* DATA LINES
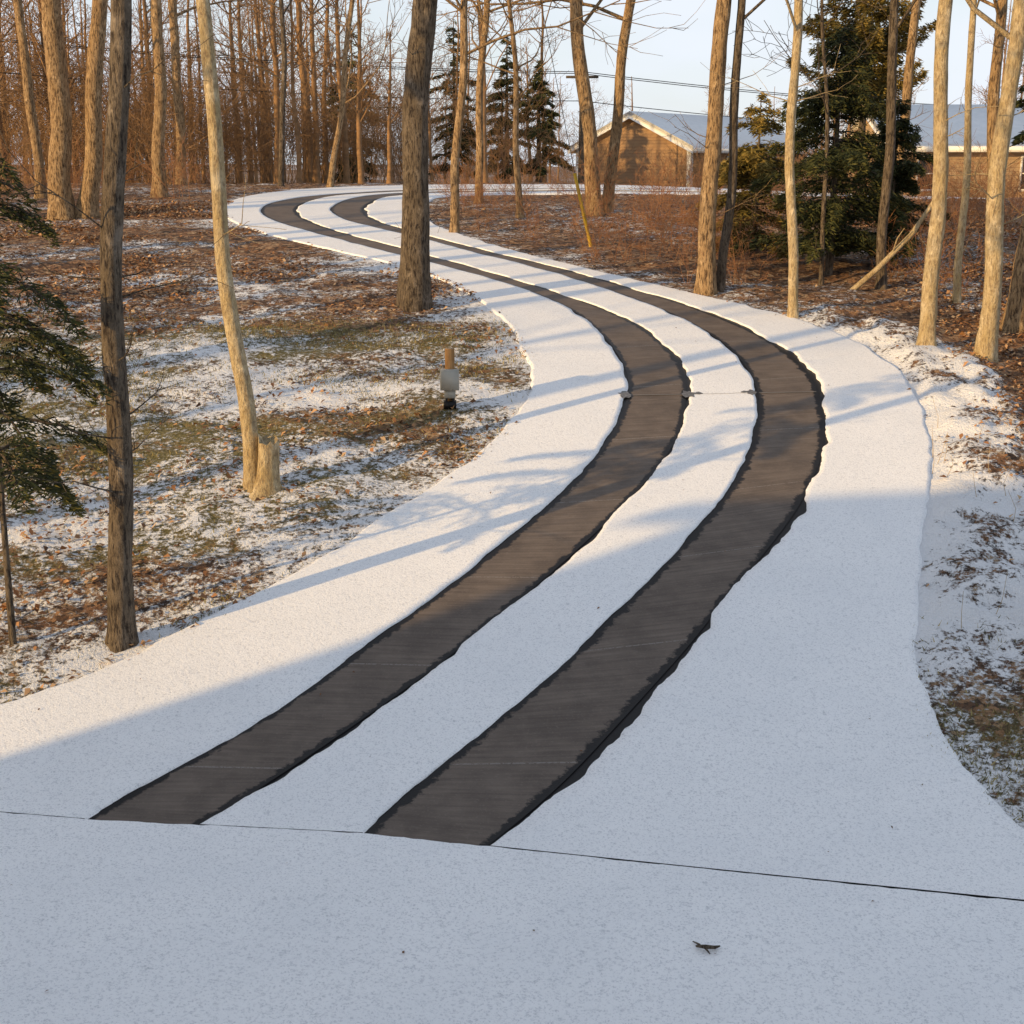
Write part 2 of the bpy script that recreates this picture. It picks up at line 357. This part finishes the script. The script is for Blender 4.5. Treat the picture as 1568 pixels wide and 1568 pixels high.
def tree_mesh(top,r,H,seed,bs=.3,nb=13,cnt=(5,4),sides=14,flare=1.5,rmin=.004,wob=.05,low=0,blen=.26,m=70):
    """top=(dx,dy,dz) a point the leaning trunk passes through"""
    rs=np.random.RandomState(seed);mb=MB();dx,dy,dz=top
    t=np.linspace(0,1,m)**1.25;z=t*H
    ph=rs.rand(4)*6
    ax=dx/dz*z+wob*np.sin(z*.9+ph[0])*ss(z,0,2)+wob*.4*np.sin(z*2.3+ph[1])*ss(z,0,1.)
    ay=dy/dz*z+wob*np.sin(z*.8+ph[2])*ss(z,0,2)
    P=np.stack([ax,ay,z-.08],-1)
    rad=r*(1-.8*t**1.3)
    an=np.arange(sides)*2*np.pi/sides
    fl=1+(flare-1)*np.exp(-z/ (r*2.2))[:,None]*(1+.35*np.sin(an*4+ph[3])+.2*np.sin(an*3+ph[1]))[None]
    rr=rad[:,None]*fl*(1+.16*(vn(z[:,None]*4+0*an,an[None]*1.5+0*z[:,None],seed)-.5)+.08*(vn(z[:,None]*12+0*an,an[None]*2.5+0*z[:,None],seed+5)-.5))
    mb.tube(P,rr,sides)
    for i in range(nb+low):
        f=rs.uniform(bs,.98) if i<nb else rs.uniform(.06,bs)
        a=int(np.searchsorted(t,f));a=min(a,m-1)
        az=rs.rand()*6.283;el=rs.uniform(.35,1.0)
        d=[math.cos(az)*math.cos(el),math.sin(az)*math.cos(el),math.sin(el)]
        if i<nb: grow(mb,P[a],d,H*blen*(1.15-f)*rs.uniform(.7,1.3),min(rad[a]*.38,.04),0,cnt,rs,rmin)
        else: grow(mb,P[a],[d[0],d[1],.1+.3*rs.rand()],rs.uniform(.3,1.0),.008,1,(0,4,0),rs,.0025)
    return mb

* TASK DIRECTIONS
Output the data above without changes, apart from leaving out the pictures.

* EXERCISE RESULT
Write part 2 of the bpy script that recreates this picture. It picks up at line 357. This part finishes the script. The script is for Blender 4.5. Treat the picture as 1568 pixels wide and 1568 pixels high.
def tree_mesh(top,r,H,seed,bs=.3,nb=13,cnt=(5,4),sides=14,flare=1.5,rmin=.004,wob=.05,low=0,blen=.26,m=70):
    """top=(dx,dy,dz) a point the leaning trunk passes through"""
    rs=np.random.RandomState(seed);mb=MB();dx,dy,dz=top
    t=np.linspace(0,1,m)**1.25;z=t*H
    ph=rs.rand(4)*6
    ax=dx/dz*z+wob*np.sin(z*.9+ph[0])*ss(z,0,2)+wob*.4*np.sin(z*2.3+ph[1])*ss(z,0,1.)
    ay=dy/dz*z+wob*np.sin(z*.8+ph[2])*ss(z,0,2)
    P=np.stack([ax,ay,z-.08],-1)
    rad=r*(1-.8*t**1.3)
    an=np.arange(sides)*2*np.pi/sides
    fl=1+(flare-1)*np.exp(-z/ (r*2.2))[:,None]*(1+.35*np.sin(an*4+ph[3])+.2*np.sin(an*3+ph[1]))[None]
    rr=rad[:,None]*fl*(1+.16*(vn(z[:,None]*4+0*an,an[None]*1.5+0*z[:,None],seed)-.5)+.08*(vn(z[:,None]*12+0*an,an[None]*2.5+0*z[:,None],seed+5)-.5))
    mb.tube(P,rr,sides)
    for i in range(nb+low):
        f=rs.uniform(bs,.98) if i<nb else rs.uniform(.06,bs)
        a=int(np.searchsorted(t,f));a=min(a,m-1)
        az=rs.rand()*6.283;el=rs.uniform(.35,1.0)
        d=[math.cos(az)*math.cos(el),math.sin(az)*math.cos(el),math.sin(el)]
        if i<nb: grow(mb,P[a],d,H*blen*(1.15-f)*rs.uniform(.7,1.3),min(rad[a]*.38,.04),0,cnt,rs,rmin)
        else: grow(mb,P[a],[d[0],d[1],.1+.3*rs.rand()],rs.uniform(.3,1.0),.008,1,(0,4,0),rs,.0025)
    return mb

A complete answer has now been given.